■ What is being asked ■
Please copy all the lines that follow, word for word.
::::
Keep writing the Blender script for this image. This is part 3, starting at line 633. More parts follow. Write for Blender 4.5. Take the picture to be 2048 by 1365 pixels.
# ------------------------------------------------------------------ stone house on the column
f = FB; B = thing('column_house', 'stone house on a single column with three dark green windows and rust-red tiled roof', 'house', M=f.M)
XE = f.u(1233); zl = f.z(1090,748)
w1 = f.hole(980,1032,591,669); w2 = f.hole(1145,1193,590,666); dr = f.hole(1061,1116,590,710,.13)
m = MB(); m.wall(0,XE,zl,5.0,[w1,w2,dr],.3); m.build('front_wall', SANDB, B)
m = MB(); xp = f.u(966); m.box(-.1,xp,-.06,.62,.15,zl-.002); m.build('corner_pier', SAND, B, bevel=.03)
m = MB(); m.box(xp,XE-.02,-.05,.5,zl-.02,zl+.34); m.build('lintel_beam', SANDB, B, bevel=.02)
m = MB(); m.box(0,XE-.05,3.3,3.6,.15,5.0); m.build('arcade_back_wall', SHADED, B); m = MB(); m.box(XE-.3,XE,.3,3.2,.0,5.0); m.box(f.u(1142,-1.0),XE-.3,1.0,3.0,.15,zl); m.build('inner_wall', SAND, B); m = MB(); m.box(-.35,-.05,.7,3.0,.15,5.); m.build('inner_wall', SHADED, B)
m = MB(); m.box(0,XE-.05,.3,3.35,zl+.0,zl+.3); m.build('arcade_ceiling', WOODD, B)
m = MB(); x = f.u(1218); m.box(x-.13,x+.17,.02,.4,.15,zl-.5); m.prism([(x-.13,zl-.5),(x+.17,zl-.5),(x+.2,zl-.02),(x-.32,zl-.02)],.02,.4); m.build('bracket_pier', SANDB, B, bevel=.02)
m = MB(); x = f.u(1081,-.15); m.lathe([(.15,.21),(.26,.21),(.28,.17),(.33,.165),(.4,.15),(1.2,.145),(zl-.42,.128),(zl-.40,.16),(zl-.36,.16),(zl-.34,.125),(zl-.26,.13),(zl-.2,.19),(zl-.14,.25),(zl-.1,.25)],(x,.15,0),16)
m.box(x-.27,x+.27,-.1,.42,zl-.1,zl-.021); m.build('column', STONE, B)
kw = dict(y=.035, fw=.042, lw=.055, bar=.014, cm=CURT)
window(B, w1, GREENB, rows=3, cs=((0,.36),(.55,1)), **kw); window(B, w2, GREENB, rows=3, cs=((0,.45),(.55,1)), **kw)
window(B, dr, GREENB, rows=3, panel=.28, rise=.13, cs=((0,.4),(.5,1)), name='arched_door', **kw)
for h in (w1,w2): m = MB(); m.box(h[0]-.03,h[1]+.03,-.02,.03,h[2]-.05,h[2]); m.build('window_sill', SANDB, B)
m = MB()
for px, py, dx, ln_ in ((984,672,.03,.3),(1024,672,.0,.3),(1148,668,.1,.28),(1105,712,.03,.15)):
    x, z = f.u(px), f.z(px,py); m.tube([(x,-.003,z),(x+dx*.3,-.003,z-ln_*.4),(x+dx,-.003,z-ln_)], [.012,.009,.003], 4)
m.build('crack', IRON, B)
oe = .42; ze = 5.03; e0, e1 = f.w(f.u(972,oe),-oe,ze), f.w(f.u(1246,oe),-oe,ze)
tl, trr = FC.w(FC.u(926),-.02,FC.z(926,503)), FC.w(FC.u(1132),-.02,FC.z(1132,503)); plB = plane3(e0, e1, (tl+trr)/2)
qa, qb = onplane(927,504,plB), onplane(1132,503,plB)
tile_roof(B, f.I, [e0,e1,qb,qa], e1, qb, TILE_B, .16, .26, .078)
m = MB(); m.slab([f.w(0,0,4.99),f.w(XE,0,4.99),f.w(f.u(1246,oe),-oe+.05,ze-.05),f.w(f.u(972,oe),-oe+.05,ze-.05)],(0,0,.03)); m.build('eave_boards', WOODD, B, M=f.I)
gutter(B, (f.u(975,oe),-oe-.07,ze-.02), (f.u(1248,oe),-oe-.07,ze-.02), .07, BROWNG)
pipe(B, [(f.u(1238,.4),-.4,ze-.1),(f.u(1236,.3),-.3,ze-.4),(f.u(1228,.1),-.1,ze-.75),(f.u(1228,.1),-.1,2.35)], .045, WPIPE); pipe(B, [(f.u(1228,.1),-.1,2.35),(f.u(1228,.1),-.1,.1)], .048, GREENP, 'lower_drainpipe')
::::
■ Result of this exercise ■
Keep writing the Blender script for this image. This is part 3, starting at line 633. More parts follow. Write for Blender 4.5. Take the picture to be 2048 by 1365 pixels.
# ------------------------------------------------------------------ stone house on the column
f = FB; B = thing('column_house', 'stone house on a single column with three dark green windows and rust-red tiled roof', 'house', M=f.M)
XE = f.u(1233); zl = f.z(1090,748)
w1 = f.hole(980,1032,591,669); w2 = f.hole(1145,1193,590,666); dr = f.hole(1061,1116,590,710,.13)
m = MB(); m.wall(0,XE,zl,5.0,[w1,w2,dr],.3); m.build('front_wall', SANDB, B)
m = MB(); xp = f.u(966); m.box(-.1,xp,-.06,.62,.15,zl-.002); m.build('corner_pier', SAND, B, bevel=.03)
m = MB(); m.box(xp,XE-.02,-.05,.5,zl-.02,zl+.34); m.build('lintel_beam', SANDB, B, bevel=.02)
m = MB(); m.box(0,XE-.05,3.3,3.6,.15,5.0); m.build('arcade_back_wall', SHADED, B); m = MB(); m.box(XE-.3,XE,.3,3.2,.0,5.0); m.box(f.u(1142,-1.0),XE-.3,1.0,3.0,.15,zl); m.build('inner_wall', SAND, B); m = MB(); m.box(-.35,-.05,.7,3.0,.15,5.); m.build('inner_wall', SHADED, B)
m = MB(); m.box(0,XE-.05,.3,3.35,zl+.0,zl+.3); m.build('arcade_ceiling', WOODD, B)
m = MB(); x = f.u(1218); m.box(x-.13,x+.17,.02,.4,.15,zl-.5); m.prism([(x-.13,zl-.5),(x+.17,zl-.5),(x+.2,zl-.02),(x-.32,zl-.02)],.02,.4); m.build('bracket_pier', SANDB, B, bevel=.02)
m = MB(); x = f.u(1081,-.15); m.lathe([(.15,.21),(.26,.21),(.28,.17),(.33,.165),(.4,.15),(1.2,.145),(zl-.42,.128),(zl-.40,.16),(zl-.36,.16),(zl-.34,.125),(zl-.26,.13),(zl-.2,.19),(zl-.14,.25),(zl-.1,.25)],(x,.15,0),16)
m.box(x-.27,x+.27,-.1,.42,zl-.1,zl-.021); m.build('column', STONE, B)
kw = dict(y=.035, fw=.042, lw=.055, bar=.014, cm=CURT)
window(B, w1, GREENB, rows=3, cs=((0,.36),(.55,1)), **kw); window(B, w2, GREENB, rows=3, cs=((0,.45),(.55,1)), **kw)
window(B, dr, GREENB, rows=3, panel=.28, rise=.13, cs=((0,.4),(.5,1)), name='arched_door', **kw)
for h in (w1,w2): m = MB(); m.box(h[0]-.03,h[1]+.03,-.02,.03,h[2]-.05,h[2]); m.build('window_sill', SANDB, B)
m = MB()
for px, py, dx, ln_ in ((984,672,.03,.3),(1024,672,.0,.3),(1148,668,.1,.28),(1105,712,.03,.15)):
    x, z = f.u(px), f.z(px,py); m.tube([(x,-.003,z),(x+dx*.3,-.003,z-ln_*.4),(x+dx,-.003,z-ln_)], [.012,.009,.003], 4)
m.build('crack', IRON, B)
oe = .42; ze = 5.03; e0, e1 = f.w(f.u(972,oe),-oe,ze), f.w(f.u(1246,oe),-oe,ze)
tl, trr = FC.w(FC.u(926),-.02,FC.z(926,503)), FC.w(FC.u(1132),-.02,FC.z(1132,503)); plB = plane3(e0, e1, (tl+trr)/2)
qa, qb = onplane(927,504,plB), onplane(1132,503,plB)
tile_roof(B, f.I, [e0,e1,qb,qa], e1, qb, TILE_B, .16, .26, .078)
m = MB(); m.slab([f.w(0,0,4.99),f.w(XE,0,4.99),f.w(f.u(1246,oe),-oe+.05,ze-.05),f.w(f.u(972,oe),-oe+.05,ze-.05)],(0,0,.03)); m.build('eave_boards', WOODD, B, M=f.I)
gutter(B, (f.u(975,oe),-oe-.07,ze-.02), (f.u(1248,oe),-oe-.07,ze-.02), .07, BROWNG)
pipe(B, [(f.u(1238,.4),-.4,ze-.1),(f.u(1236,.3),-.3,ze-.4),(f.u(1228,.1),-.1,ze-.75),(f.u(1228,.1),-.1,2.35)], .045, WPIPE); pipe(B, [(f.u(1228,.1),-.1,2.35),(f.u(1228,.1),-.1,.1)], .048, GREENP, 'lower_drainpipe')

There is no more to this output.